About the Author
Andrew Carnie was born in Canada to Scottish parents. He was an active and engaged member of the expatriate Scottish community from the time he was a little boy. His mother used to take him and his sisters to weekly Scottish Country Dancing and he came to fall in love with his family’s traditions, learning to play the bagpipes and competing nationally as a Highland dancer. As a teenager he was introduced to International Folk Dancing at Calgary Folk Dance Fridays, and he continued folk dancing throughout college and grad school (with the IFDC club in Toronto and the MIT folk dance club in Cambridge, Mass). In Boston he also became involved with the gender-role free contra dance community. He performed in several performance groups including including Vinovana, Mandala and later TEDE in Tucson. Once he moved to Tucson he was one of the instructors of the Tucson Folk Dance Club and eventually founded his own club called the Shala Folk Dance Club, where he remains the benevolent dictator. In the early 2000s he ran a club for students at the university called the iDance club, which unfortunately folded after 9/11. But in 2020 with the encouragement of the then director of the School of Dance at the University of Arizona started a very popular general education class DNC179A, which was the original target audience for this book. One of Andrew’s favorite hobbies is the written documentation of folkdances. Among folk dancers he’s well known for his website http://folkdancemusings.blogspot.com where he has written up the directions for over 3500 folk dances done in the international folk dance community. In 2023 he was honored for this documentary work with an honorary life membership in the National Folk Organization.
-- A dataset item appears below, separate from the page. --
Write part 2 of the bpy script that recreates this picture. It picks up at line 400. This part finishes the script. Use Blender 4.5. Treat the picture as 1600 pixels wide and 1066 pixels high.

In his other life, Andrew is a professor of linguistics at the University of Arizona. His expertise is in Chomskyan syntactic theory. He got his Ph.D. in linguistics from MIT in 1995. In recent years, his work has been on the Minimalist Principles and Parameters approach to syntactic theory including phrase structure, copular constructions, case theory, word order (especially verb initial languages). For the past 15 years, he has been leading an interdisciplinary team investigating the syntax, phonology and phonetics of Modern Scottish Gaelic. He is the author of numerous articles and 14 books. From 2012-2022, he was the Vice Provost for Graduate Education and Dean of the Graduate College at the University of Arizona.